Delegates at an education conference were recently
told that the front cover of Zoo
magazine sums up all that is wrong with Western society. Dr Helen Wright of St Mary’s Calne school in
Wiltshire told the The Institute of Development Professionals in Education that
the magazine was complicit in prematurely sexualising young people and
objectifying women.
“Is this what we want our young people to
aim for? Is this what success should
mean to them?” she asked.
Dr Wright is not the only person to have shared
her unease. Men’s magazines have been
making the news over the past few weeks; not because of their insightful
journalism or witty editorials but because of the effect they have had on our
culture.
Terri White was part of the team that
launched Nuts magazine and she
recently wrote about her experience for The
Guardian. She concluded that, whilst
these magazines didn't create
our sexualised culture, they responded to it, reinforced it and normalised it.

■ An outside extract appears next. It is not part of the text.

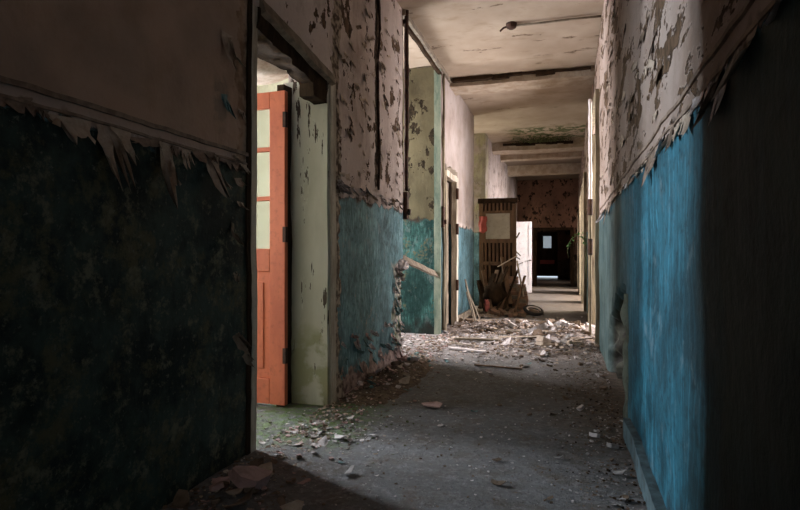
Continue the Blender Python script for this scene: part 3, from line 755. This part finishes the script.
# ------------------------------------------------------------------ debris on the floor
def hill(x, y):
    """height of the loose rubble above the floor"""
    h = 0
    def g(cx, cy, sx, sy, a): return a*math.exp(-((x-cx)/sx)**2-((y-cy)/sy)**2)
    h += g(-.05, 8.15, .42, .75, .17)+g(-.95, 9.2, .8, .45, .10)+g(-1.62, 5.2, .22, .9, .06)+g(-1.25, 12.1, .5, .45, .22)+g(-1.6, 10.9, .3, .9, .05)
    return h*1.15*(1+.35*noise.noise(Vector((x*5, y*5, 0))))
def heap(name, x0, x1, y0, y1, mat, label):
    nx = int((x1-x0)/.05); ny = int((y1-y0)/.05); vs = []; fs = []
    for i in range(nx+1):
        for j in range(ny+1):
            x = x0+(x1-x0)*i/nx; y = y0+(y1-y0)*j/ny; h = hill(x, y)
            vs.append((x, y, h+.03*min(1, h/.05)*noise.noise(Vector((x*16, y*16, 4)))-.012))
    for i in range(nx):
        for j in range(ny): a = i*(ny+1)+j; fs.append((a, a+ny+1, a+ny+2, a+1))
    tag(link(name, vs, fs, mat), label, 'rubble', kind='stuff')
M_RUB = simple('rubble_dust', (.36, .31, .29), .95, (.16, .12, .10), 16, 1, lo=.4, hi=.6)
M_RUBD = simple('brown_rubble_dust', (.18, .13, .09), .95, (.09, .06, .045), 16, 1)
heap('rubble_heap', -.8, .38, 6.6, 9.9, M_RUB, 'heap of loose pale rubble on the right before the first right-hand doorway')
heap('rubble_drift', -1.8, -.3, 8.4, 10.2, M_RUB, 'low drift of loose rubble across the floor by the second left door')
heap('rubble_drift', -1.82, -1.15, 4.2, 6.6, M_RUBD, 'low drift of crumbled plaster along the foot of the teal left wall')
heap('rubble_heap', -1.83, -.5, 10.6, 13.2, M_RUBD, 'brown rubble piled at the foot of the slatted gate')
def chip_mesh(seed, thick, curl):
    rnd = random.Random(seed); n = rnd.randint(5, 8); top = []; 
    for k in range(n):
        a = 2*PI*k/n+rnd.uniform(-.3, .3); r = rnd.uniform(.55, 1)*(.5); top.append((r*math.cos(a)*1.25, r*math.sin(a)*.85))
    ring = [(x*.55, y*.55) for x, y in top]
    def z(x, y): return curl*(x*x)+.06*noise.noise(Vector((x*3, y*3, seed)))
    vs = [(x, y, z(x, y)+thick) for x, y in top]+[(x, y, z(x, y)+thick) for x, y in ring]+[(0, 0, z(0, 0)+thick)]
    k0 = len(vs); vs += [(x*.97, y*.97, z(x, y)) for x, y in top]
    fs = []
    for k in range(n):
        q = (k+1) % n; fs.append((k, q, n+q, n+k)); fs.append((n+k, n+q, 2*n)); fs.append((k, k0+k, k0+q, q))
    fs.append(tuple(k0+k for k in range(n))[::-1])
    return vs, fs
CH = []
for i in range(8):
    th, cu = (.05, .5) if i < 5 else (.28, .1)
    CH.append(chip_mesh(i+1, th, cu))
cache = {}
def chip(name, kind, mat, loc, s, rot, label, cat, group):
    key = (name, kind, mat.name)
    if key not in cache:
        vs, fs = CH[kind]; o = link(name, vs, fs, mat); cache[key] = o
    else:
        o = cache[key].copy(); COL.objects.link(o)
    o.location = loc; o.scale = (s, s, s); o.rotation_euler = rot
    tag(o, label, cat, group); return o
def scatter(n, fn, smin, smax, mats, name, label, cat, group, tilt=.35, kinds=range(8), lift=.0):
    for i in range(n):
        x, y = fn(); s = smin+(smax-smin)*random.random()**2.2
        if x > XR-.03 or x < XL+.03 and not 3.1 < y < 4.1: x = min(max(x, XL+.05), XR-.05)
        z = max(hill(x, y), 0)+lift
        chip(name, random.choice(list(kinds)), random.choice(mats), (x, y, z+s*.02+random.uniform(0, .012)), s, (random.uniform(-tilt, tilt), random.uniform(-tilt, tilt), random.uniform(0, 6.28)), label, cat, group)
random.seed(77)
g_ = random.gauss; u_ = random.uniform
scatter(90, lambda: (g_(-.05, .32), g_(8.1, .6)), .09, .30, [M_PLILAC, M_PLILAC, M_PCREAM, M_PGREY, M_PBROWN], 'plaster_fragment', 'pale plaster fragment lying on the heap before the first right-hand doorway', 'plaster fragment', 'plaster fragments on the right-hand heap', .6)
scatter(55, lambda: (g_(-.95, .5), g_(9.1, .4)), .07, .22, [M_PLILAC, M_PCREAM, M_PGREY, M_PBROWN], 'plaster_fragment', 'plaster fragment in the low drift by the second left door', 'plaster fragment', 'plaster fragments by the second left door', .5)
scatter(50, lambda: (XL+.06+abs(g_(0, .17)), u_(4.35, 6.6)), .05, .16, [M_PLILAC, M_PCREAM, M_PBROWN, M_PINKP, M_PTEAL], 'plaster_fragment', 'plaster fragment at the foot of the teal left wall', 'plaster fragment', 'plaster fragments along the teal wall', .5)
scatter(36, lambda: (XL+.03+abs(g_(0, .28)), u_(1.7, 3.0)), .05, .17, [M_PCREAM, M_PBROWN, M_PBROWN, M_PINKP], 'plaster_fragment', 'plaster fragment on the dark floor at the foot of the near left wall', 'plaster fragment', 'plaster fragments by the near left wall', .5)
scatter(30, lambda: (g_(-1.45, .22), g_(3.35, .22)), .04, .11, [M_PLILAC, M_PLILAC, M_PGREY], 'paint_chip', 'curled pale paint chip on the mossy floor in front of the orange door', 'paint chip', 'paint chips before the orange door', .4, range(5))
scatter(38, lambda: (XR-.06-abs(g_(0, .28)), u_(2.2, 6.5)), .03, .10, [M_PGREY, M_PLILAC, M_PBROWN, M_PBROWN], 'paint_chip', 'small grey or brown paint chip on the floor along the right wall', 'paint chip', 'paint chips along the right wall', .4)
scatter(45, lambda: (u_(-1.5, .3), u_(2.3, 7.5)), .025, .08, [M_PGREY, M_PLILAC, M_PBROWN, M_PTEAL], 'paint_chip', 'small paint chip lying loose in the middle of the corridor floor', 'paint chip', 'paint chips on the open floor', .2, range(5))
scatter(40, lambda: (u_(-1.5, .3), g_(7.2, .8)), .05, .16, [M_PLILAC, M_PLILAC, M_PGREY, M_PCREAM], 'paint_chip', 'pale paint chip on the brightly lit floor between the heap and the tall opening', 'paint chip', 'paint chips on the bright floor', .3, range(5))
# uncountable crumbs
def crumbs(name, label, n, fn, smin, smax, mats, seed):
    rnd = random.Random(seed); m = MB()
    for i in range(n):
        x, y = fn(rnd); 
        if not (XL+.01 < x < XR-.01): 
            if not ((3.12 < y < 4.0 or 6.4 < y < 8.2) and -2.9 < x < XL+.01): continue
        s = rnd.uniform(smin, smax); vs, fs = CH[rnd.randrange(8)]
        M = Matrix.Translation((x, y, max(hill(x, y), 0)+.002)) @ Matrix.Rotation(rnd.uniform(0, 6.28), 4, 'Z') @ Matrix.Rotation(rnd.uniform(-.5, .5), 4, 'X') @ Matrix.Scale(s, 4)
        m.addm([M @ Vector(v) for v in vs], fs, rnd.randrange(len(mats)))
    o = m.build(name, mats); tag(o, label, 'debris', kind='stuff')
crumbs('plaster_crumbs', 'pale crumbs and dust of plaster strewn across the whole corridor floor', 3500, lambda r: (r.uniform(XL, XR) , 2.0+abs(r.gauss(0, 5.5))), .004, .02, [M_PGREY, M_PGREY, M_PBROWN, M_PBROWN, M_PLILAC], 1)
crumbs('right_edge_crumbs', 'fine grey grit banked on the floor along the right wall', 1800, lambda r: (XR-abs(r.gauss(0, .22)), r.uniform(1.9, 7.5)), .005, .026, [M_PGREY, M_PBROWN, M_PBROWN, M_DARKW, M_BROWNW], 2)
crumbs('left_edge_crumbs', 'brown litter and crumbs along the foot of the left wall', 2200, lambda r: (XL+abs(r.gauss(0, .25)), r.uniform(1.2, 8.5)), .006, .04, [M_PBROWN, M_PBROWN, M_PCREAM, M_PINKP], 3)
crumbs('heap_crumbs', 'small broken plaster covering the pale heaps across the floor', 3200, lambda r: (r.gauss(-.5, .6), r.gauss(8.5, .9)), .02, .07, [M_PLILAC, M_PGREY, M_PBROWN, M_PCREAM], 4)
crumbs('doorway_crumbs', 'white crumbs on the mossy floor inside the orange-door opening', 350, lambda r: (r.gauss(-1.6, .35), r.gauss(3.5, .25)), .006, .03, [M_PLILAC, M_PGREY, M_PGREY, M_MOSS], 5)
crumbs('hall_crumbs', 'plaster crumbs on the floor of the tall opening in the left wall', 900, lambda r: (r.uniform(-2.9, -1.5), r.uniform(6.4, 8.2)), .015, .06, [M_PLILAC, M_PGREY, M_PBROWN, M_PINKP], 6)
# bigger single pieces
chip('plaster_fragment', 6, M_PINKP, (-1.58, 2.55, .02), .22, (.1, .3, .4), 'large pinkish plaster piece leaning by the near left wall beside the door casing', 'plaster fragment', None)
chip('plaster_fragment', 1, M_PINKP, (-1.02, 4.28, .015), .20, (.05, 0, .4), 'flat pinkish plaster piece lying alone on the dark floor past the left doorway', 'plaster fragment', None)
chip('plaster_fragment', 5, M_PINKP, (.22, 2.50, .01), .07, (.05, 0, 1.4), 'small pink plaster piece at the bottom of the picture by the blue wall', 'plaster fragment', None)
# splintered wood
def stick(a, b, w, t, mat, name, label, cat, group=None):
    a = Vector(a); b = Vector(b); L = (b-a).length; m = MB(); m.gbox((0, -w/2, 0), (L, w/2, t), .08, .006)
    q = (b-a).to_track_quat('X', 'Z'); o = m.build(name, mat); o.location = a; o.rotation_euler = q.to_euler(); tag(o, label, cat, group); return o
random.seed(31)
for i in range(12):
    x = u_(-1.5, .2); y = u_(7.0, 10.2); a = g_(0, .5); L = u_(.3, .8); z = hill(x, y)+.02
    x2 = min(x+L*math.cos(a), XR-.08); y2 = y+L*math.sin(a)
    stick((x, y, z), (x2, y2, hill(x2, y2)+.03), u_(.02, .06), .015, random.choice((M_GREYW, M_BROWNW, M_PCREAM)), 'wood_splinter', 'splintered strip of wood lying among the rubble between the heaps', 'wood splinter', 'wood splinters in the rubble')
stick((-1.45, 7.0, .012), (-.95, 6.85, .012), .07, .02, M_PLILAC, 'wooden_plank', 'pale plank lying flat on the floor in front of the tall left opening', 'plank')
stick((-.95, 6.0, .012), (-.45, 5.95, .012), .035, .012, M_BROWNW, 'wooden_lath', 'thin dark lath lying flat on the open corridor floor', 'lath')
stick((-1.5, 7.7, .02), (-.9, 7.75, .02), .09, .03, M_GREYW, 'wooden_plank', 'grey plank lying on the floor at the foot of the pipe past the tall opening', 'plank')
for k, (x, dy) in enumerate(((-1.66, 0), (-1.60, .1), (-1.72, .2))):
    stick((x+.1, 9.9+dy, .03), (XL+.05, 10.15+dy, .75-.12*k), .03, .02, M_GREYW, 'wooden_lath', 'thin lath leaning against the blue stretch of left wall', 'lath', 'laths leaning on the blue wall')
# junk at the foot of the gate
stick((-1.12, 11.6, .2), (-1.3, 11.85, 1.15), .1, .03, M_BROWNW, 'wooden_board', 'broken brown board leaning on the right side of the slatted gate', 'board')
stick((-1.5, 11.5, .15), (-1.2, 11.8, .95), .16, .03, M_DARKW, 'wooden_board', 'black broken board leaning on the middle of the slatted gate', 'board')
stick((-1.7, 11.5, .1), (-1.45, 11.85, .8), .12, .03, M_DARKW, 'wooden_board', 'dark short board leaning low on the slatted gate near the wall', 'board')
stick((-1.35, 11.55, .95), (-.98, 11.75, 1.18), .025, .02, M_PCREAM, 'wooden_lath', 'pale slanting lath across the slatted gate', 'lath')
stick((-.86, 11.7, .35), (-1.0, 11.8, 1.08), .035, .02, M_PCREAM, 'wooden_lath', 'pale upright lath beside the bright white door', 'lath')
vs, fs = lump(.24, 9, (1.0, .8, 1.0), 3); tag(link('rubbish_sack', vs, fs, M_DARKW, loc=(-1.42, 11.55, .38), smooth=True), 'dark slumped sack against the slatted gate', 'sack')
vs, fs = lump(.085, 3, (.7, .6, 1.5), 3); tag(link('red_cloth', vs, fs, M_REDD, loc=(-1.52, 11.1, .2), smooth=True), 'crumpled red cloth bundle in the rubbish at the foot of the gate', 'cloth')
random.seed(44)
for i in range(16):
    x = u_(-1.62, -1.0); L = u_(.35, .95); a = u_(-.6, .6)
    stick((x, u_(11.2, 11.6), hill(x, 11.4)+.02), (x+L*math.sin(a), 11.86, min(L*.95, 1.0)), u_(.04, .12), .02, random.choice((M_DARKW, M_DARKW, M_BROWNW)), 'broken_board', 'dark broken board in the tangle leaning against the slatted gate', 'board', 'broken boards against the gate')
for i in range(9):
    z = u_(.9, 1.9); x = u_(-1.15, -1.0)
    stick((x, 12.0, z), (x+u_(.05, .13), 12.05, z+u_(-.15, .15)), .03, .015, random.choice((M_BROWNW, M_GREYW)), 'wooden_lath', 'broken lath end sticking out past the right side of the slatted gate', 'lath', 'lath ends right of the gate')
# brick stub pillar standing right of the gate
random.seed(9); nb = 0
for r_ in range(9):
    for c in range(2):
        for e_ in range(1 if r_ > 5 else 2):
            if r_ > 6 and c == 1: continue
            m = MB(); m.gbox((0, 0, 0), (.20, .10, .07), .05, .006)
            o = m.build('brick', M_BRICK if (r_+c+e_) % 3 else M_GREYW); nb += 1
            o.location = (-1.16+c*.17+u_(-.02, .02), 11.75+e_*.12+u_(-.01, .01), .06+r_*.078); o.rotation_euler = (u_(-.02, .02), u_(-.03, .03), u_(-.12, .12))
            tag(o, 'old brick in the rough stack standing right of the slatted gate', 'brick', 'bricks stacked beside the gate')
for i in range(14):
    m = MB(); m.gbox((-.1, -.05, -.035), (.1, .05, .035), .05, .008); o = m.build('brick', random.choice((M_BRICK, M_PBROWN)))
    x = u_(-1.5, -.75); y = u_(11.0, 11.6); o.location = (x, y, hill(x, y)+.04); o.rotation_euler = (u_(-.4, .4), u_(-.4, .4), u_(0, 3))
    tag(o, 'loose brick lying in the rubble in front of the slatted gate', 'brick', 'loose bricks before the gate')
# black tyre-like ring with white rim
hp = tag(empty('rubber_ring', (-.62, 11.1, .13), (R(28), R(8), R(20))), 'black and white ring lying tilted on rubble past the slatted gate', 'ring')
m = MB(); n = 24; m.tube([(.17*math.cos(2*PI*i/n), .13*math.sin(2*PI*i/n), 0) for i in range(n+1)], .035, 8, cap=False); m.build('ring_body', M_BLACK, hp, smooth=True)
m = MB(); m.tube([(.13*math.cos(2*PI*i/n), .095*math.sin(2*PI*i/n), .02) for i in range(n//2+3)], .014, 6); m.build('rim', M_WHITE, hp, smooth=True)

“We did too much damage” she wrote. “We told a generation of young men that a
woman's value lay in the pertness of her breasts and willingness to flash in a
public place… we told a generation of young women that it wasn't necessary to
get an education or build a career to improve your life. Just be willing to
bare your breasts.”
Ms White is not the only former lads’ mag
journalist to express her concerns. Loaded is the most notorious of the
‘lads’ mags’ which came to define the ‘lad culture’ of the 90s and noughties. The magazine’s former editor, Martin Daubney,
wrote of his concerns over what he had created.

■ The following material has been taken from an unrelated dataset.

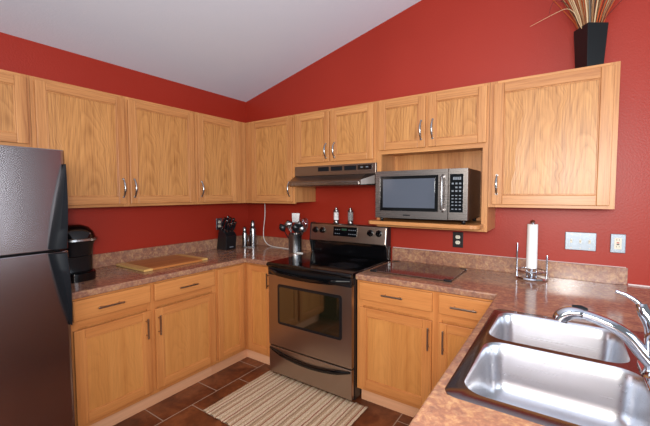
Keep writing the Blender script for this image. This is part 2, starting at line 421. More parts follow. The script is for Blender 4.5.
# base cabinets
BD = .60; TD = .537; BZ = .875; TK = .112
def base(side, root, a0, a1, stiles, rails):
    ha = 1 if side == 'L' else 0
    carcass(side, root, a0, a1, BD, TK, BZ, stiles, rails)
    mb = MB(); tbox(mb, side, a0, a1, TD-.02, TD, .001, TK+.011)
    mb.build('toe_board', MAPLE[ha], root)
RL = [(TK,TK+.04), (.70,.74), (BZ-.022,BZ)]
G2 = 'oak base cabinets'
r = thing('base_cabinet', (0, -1.41, 0), 'oak base cabinet of two drawers and two doors between refrigerator and corner', 'cabinet', G2)
base('L', r, -1.905, -.919, [(-1.905,-1.86), (-1.465,-1.40), (-.95,-.919)], RL)
for a0, a1, ah in ((-1.888,-1.447,-1.484), (-1.419,-.934,-1.400)):
    dr = drawer('L', r, a0, a1, .743, .860, BD)
    c = (a0+a1)/2 + (-.03 if a0 < -1.5 else 0); bar_handle('L', dr, (c-.068, .798), (c+.068, .798), BD+DT, M['tinted_nickel'])
    d = door('L', r, a0, a1, .142, .690, BD, .055); bar_handle('L', d, (ah, .522), (ah, .645), BD+DT, M['tinted_nickel'])
r = thing('corner_base_cabinet', (.45, -.45, 0), 'oak corner base cabinet with two tall narrow doors meeting at the inside corner', 'cabinet', G2)
mb = MB()
mb.box(.003, BD-.019, -.917, -.003, TK, BZ, 0); mb.box(BD-.019, .912, -BD+.019, -.003, TK, BZ, 0)
mb.box(BD-.019, BD, -.917, -BD, TK, BZ, 0); mb.box(BD-.019, .912, -BD, -BD+.019, TK, BZ, 0)
mb.build('body', OAKB[2], r)
MB().box(TD-.02, TD, -.917, -TD+.02, .001, TK).build('toe_board', MAPLE[1], r)
MB().box(TD, .912, -TD, -TD+.02, .001, TK).build('toe_board', MAPLE[0], r)
d = door('L', r, -.905, -.640, .142, .862, BD, .045)
d = door('B', r, .640, .900, .142, .862, BD, .045); bar_handle('B', d, (.886, .700), (.886, .812), BD+DT, M['tinted_nickel'])
r = thing('base_cabinet', (2.1, 0, 0), 'oak base cabinet of two drawers and two doors to the right of the range', 'cabinet', G2)
base('B', r, 1.690, 2.575, [(1.690,1.735), (2.19,2.26), (2.54,2.575)], RL)
for a0, a1, ah, hc in ((1.712,2.205,2.190,1.957), (2.243,2.553,2.278,2.388)):
    dr = drawer('B', r, a0, a1, .743, .860, BD); bar_handle('B', dr, (hc-.066, .80), (hc+.066, .80), BD+DT, M['tinted_nickel'])
    d = door('B', r, a0, a1, .142, .690, BD, .055 if a0 < 2 else .05); bar_handle('B', d, (ah, .520), (ah, .648), BD+DT, M['tinted_nickel'])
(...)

He said that initially endless pictures of
topless women seemed like ‘harmless fun, dictated by market forces’ but he
‘never stopped to consider issues like the crass sexualisation of women.’ Looking back he now wonders whether Loaded was, in fact, a gateway to harder
pornographic magazines.
“We were normalising soft porn, and in so
doing we must have made it more acceptable for young men to dive into the murky
waters of harder stuff on the internet. And, for that, I have a haunting sense
of regret… maybe Loaded was part of
the problem. Was it an ‘enabler’ to young teenage boys who’d consume harder
porn later, in the same way dabbling with cannabis might lead to stronger
addictions to cocaine or heroin?”
As things stand magazines such as Zoo and Loaded have no age rating and can be bought quite legally by
children. Despite their sexually
explicit covers there are only voluntary codes governing the way in which they
are displayed.
Much progress has already been made to
protect children from publications like this – not least last year’s
announcement that the UK’s major supermarkets will now be covering up or
banishing magazines with sexually explicit covers. However, there is still a long way to go and
we look forward to making an impact in the future.